Danation: The Night of the Greedhead is Nigh
But for one state Senate district in Wisconsin, the mean selfish streak that is the dark underbelly of American individualism won out last night. In the major recall election in Wisconsin, Gov. Scott Walker became the first incumbent governor in American history to survive a recall election. Workers everywhere now know just where they can stick it. Wisconsinites will have to deal with Walker’s over-the-top unctuousness for a while longer. The only sliver of a silver lining to the recall elections is that one of the four Republican state Senators up for recall apparently did not survive. I say “apparently” because Democrat John Lehman beat Republican Van Wanggaard by less than a thousand votes, which will likely trigger a recount. (And, yes, I know the Republican’s name is “wang guard,” but let’s stay out of the third grade, shall we?) If Lehman indeed wins this election, it means Democrats control the state Senate in Wisconsin, 17 to 16. If they had control when Gov. Walker rammed his let’s-murder-unions-in-their-sleep bill through, it would never have passed the Senate. And after Lehman is confirmed — assuming he is — that should put an end to further draconian anti-everyone-but-the-Koch-brothers schemes on the part of Walker, at least until November, and possibly afterward assuming the Democrats can keep their seats.
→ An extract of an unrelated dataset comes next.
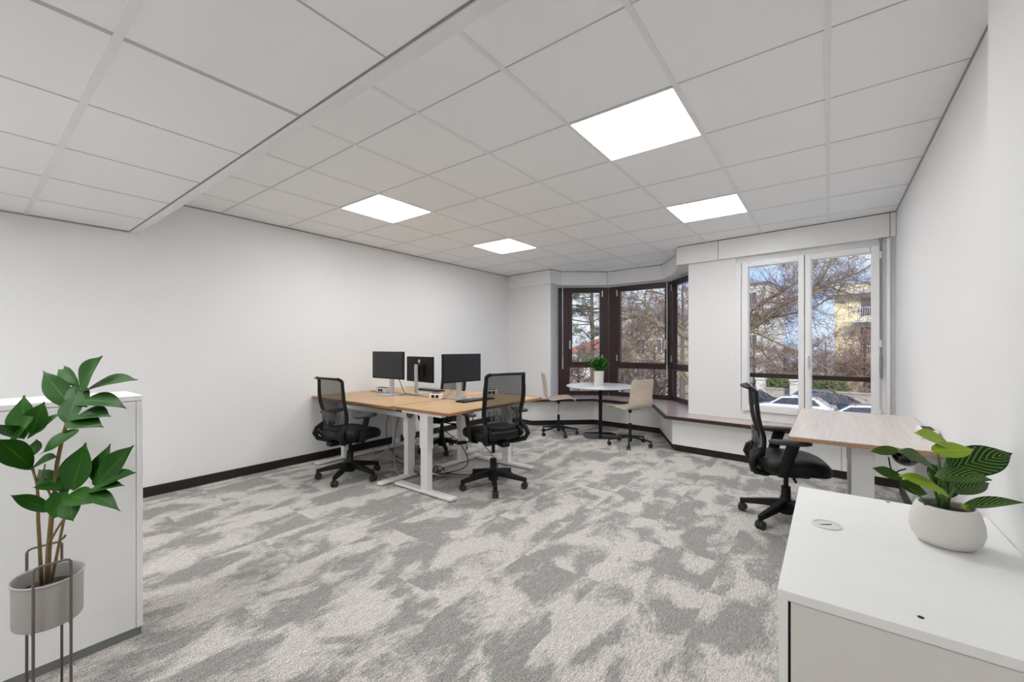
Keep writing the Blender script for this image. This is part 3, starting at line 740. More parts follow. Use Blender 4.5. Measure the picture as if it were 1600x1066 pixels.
def socket_box(label, loc, rz, w=.13, dk=True):
    t = thing('desk_socket_box', label, 'socket box', loc, rz, 'white desk socket boxes')
    m = MB(); m.prism([(-w/2, -.04), (w/2, -.04), (w/2, .04), (-w/2, .04)], 0, .055)
    m.build('housing', M['white'], t, bevel=.008)
    m = MB(); m.box(-w/2+.02, w/2-.02, -.028, .028, .054, .060)
    for x in (-.03, .015): m.box(x-.012, x+.022, -.0425, -.039, .012, .042)
    m.build('socket_face', M['black'], t, bevel=.003)
socket_box('small white and black socket box on the desk between the middle and right monitors', (-3.33, 3.07, ZD), R(30))
socket_box('white and black socket box beside the chair on the right of the oak desks', (-3.10, 3.72, ZD), R(35))
socket_box('low white socket strip on the desk left of the monitors, by the left wall', (-4.32, 3.12, ZD), R(0), .22)
# gap strip between the desks
m = MB(); m.box(-4.62, -3.25, 3.098, 3.147, .700, .712); tag(m.build('cable_channel', M['plinth'], bevel=.002), 'thin grey cable channel in the slot between the two oak desks along the left wall', 'cable channel')
# power box on right desk by the wall
t = thing('desk_socket_box', 'small white and black socket box on the pale desk against the right wall', 'socket box', (.462, 3.42, .757), R(90), None)
m = MB(); m.box(-.09, .09, -.035, .04, 0, .05); m.build('housing', M['white'], t, bevel=.008)
m = MB()
for x in (-.06, -.01, .04): m.box(x-.016, x+.02, -.022, .024, .049, .053)
m.build('socket_face', M['black'], t, bevel=.003)
# ------------------------------------------------------------------ cables
def cable(label, pts, r, m, grp='cables under the oak desks'):
    P = [Vector(p) for p in pts]; out = []
    for i in range(len(P)-1):
        a, b, c, d = P[max(0, i-1)], P[i], P[i+1], P[min(len(P)-1, i+2)]
        for q in range(6):
            f = q/6; out.append(.5*((2*b)+(-a+c)*f+(2*a-5*b+4*c-d)*f*f+(-a+3*b-3*c+d)*f**3))
    out.append(P[-1]); mb = MB(); mb.tube(out, r, 6); o = mb.build('cable', m, smooth=True); tag(o, label, 'cable', grp); return o
cable('thin black cable hanging left of the white desk leg behind the leftmost chair', [(-4.02, 3.10, .70), (-4.10, 3.02, .45), (-4.08, 3.0, .2), (-3.98, 3.05, .02), (-3.8, 3.1, .006)], .004, M['cable_b'])
cable('thin black cable hanging right of the far white desk leg', [(-3.80, 3.05, .70), (-3.86, 2.98, .45), (-3.88, 2.95, .22), (-3.80, 2.9, .05), (-3.65, 2.92, .006)], .004, M['cable_b'])
cable('black cable looping from the right desk down past the hidden chair', [(-3.15, 3.10, .70), (-3.2, 3.05, .45), (-3.15, 3.25, .25), (-3.0, 3.2, .06), (-3.1, 2.95, .008), (-3.3, 2.8, .008)], .005, M['cable_b'])
cable('black cable hanging under the turned desk in front of the chair on its right', [(-2.75, 3.0, .70), (-2.72, 3.02, .45), (-2.60, 3.15, .20), (-2.62, 3.2, .03), (-2.9, 3.05, .008), (-3.15, 2.95, .008)], .0045, M['cable_b'])
cable('white cable curving over the floor behind the leftmost chair', [(-3.3, 2.62, .008), (-3.55, 2.72, .01), (-3.75, 2.85, .10), (-3.9, 2.95, .18), (-4.1, 2.85, .03), (-4.2, 2.6, .008), (-4.0, 2.5, .008)], .004, M['cable_w'])
cable('reddish cable lying on the floor behind the nearest desk foot', [(-3.32, 2.5, .008), (-3.45, 2.52, .008), (-3.6, 2.58, .008), (-3.55, 2.68, .008), (-3.35, 2.62, .008)], .004, M['cable_r'])
rnd = random.Random(11)
for cn, mm, nn in (('black', 'cable_b', 22), ('grey', 'cable_g', 18), ('white', 'cable_w', 14)):
    c = Vector((-3.12, 2.82, 0)); pts = []; a = rnd.uniform(0, 6.28)
    for j in range(nn):
        a += 1.1+rnd.uniform(-.3, .4); r_ = rnd.uniform(.05, .21); pts.append((c.x+math.cos(a)*r_, c.y+math.sin(a)*r_*.8, .010+rnd.uniform(0, .12)))
    cable('%s cable coiled in the heap behind the nearest white desk leg' % cn, pts, .004, M[mm], 'tangled cables in the heap')
t = MB(); t.box(-.16, .16, -.025, .025, 0, .04); o = t.build('power_strip', M['white'], bevel=.005, loc=(-3.36, 2.95, .001)); o.rotation_euler = (0, 0, R(60)); tag(o, 'white power strip on the floor in the cable heap', 'power strip')
t = MB(); t.box(-.03, .03, -.02, .02, 0, .05); o = t.build('power_adapter', M['white'], bevel=.008, loc=(-3.92, 3.02, .20)); tag(o, 'white power adapter hanging from a white cable left of the desk leg', 'adapter')
for cn, mm, nn in (('black', 'cable_b', 26), ('grey', 'cable_g', 14)):
    pts = [(.333+rnd.uniform(-.045, .045), 3.07+rnd.uniform(0, .25), .665+rnd.uniform(0, .045)) for j in range(nn)]
    cable('%s cable bundled in the gutter under the pale desk' % cn, pts, .005, M[mm], 'cables in the gutter of the pale desk')
cable('black cable hanging in a small loop below the pale desk', [(.27, 3.17, .66), (.28, 3.18, .60), (.29, 3.16, .56), (.31, 3.18, .585), (.345, 3.2, .60)], .004, M['cable_b'], 'cables in the gutter of the pale desk')
cable('white monitor cable hanging beside the rightmost monitor stand', [(-3.18, 3.24, .98), (-3.23, 3.22, .90), (-3.24, 3.20, .80), (-3.26, 3.12, .742)], .004, M['cable_g'], 'cables on the oak desks')
cable('black cable hanging behind the leftmost monitor', [(-3.95, 3.0, .98), (-3.92, 3.05, .90), (-3.90, 3.08, .80), (-3.88, 3.115, .72)], .004, M['cable_b'], 'cables on the oak desks')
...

But Wisconsin wasn’t the only state to vote yesterday. The greedheads won elsewhere. In California, the cities of San Diego and San Jose both voted overwhelmingly to cut the pensions of current workers and retirees. This plan is markedly different than pension cuts elsewhere, in which future city workers would face lesser pension benefits than their predecessors. Instead, these plans cut the pensions of already-retired city workers who were under the impression they would have that money to get them through retirement. No more. Both cities faced real funding problems and pension payments made up at least a fifth of city budgets in both places. However, both San Jose and San Diego are the 47th and 52nd wealthiest cities in the country. Ballooning pension payments were a problem, but these underfunded cities really needed more revenue for roads, schools, police and fire departments. Unfortunately, in California, raising taxes is an even larger impossibility than in the rest of the country. Proposition 13, which passed in 1978, limits property taxes to just 1 percent of the cash value of the property. Particularly in coastal areas, where real estate prices are sky-high (read: places like San Diego and San Jose) the proposition has had the effect of bankrupting municipalities and forcing them to rely on the state government for funding – which is a problem when the state teeters on the brink of bankruptcy itself, as is the case in California. Another part of Proposition 13 requires a two-thirds majority in both houses of the state legislature for any tax increases. This has had the effect of bankrupting both municipalities and the state government. And now, with yesterday’s pension votes, the people of California have officially begun eating their own. No one is willing to pay a penny more, and so everyone starves together. Greed wins.
And California didn’t even have the decency to give us a carnival in the Senate race there as compensation! Under state election laws, all parties are lumped together in the primary, and the two largest vote-getters then face each other in the general election. That means it’s entirely possible that two Democrats or Republicans could be battling it out in November – not likely, but a possibility. (That said, many state legislators are facing just such an intraparty war come November.) Democrat Dianne Feinstein easily came out on top, and second place was unsurprisingly a Republican, but it was autism advocate Elizabeth Emken, not birther yahoo Orly Taitz, who finished in fifth place. Everyone from me all the way up to Jon Stewart is surely weeping tears over this. A Taitz Senate run would have been the most hysterical thing to happen since Christine O’Donnell. Ah well.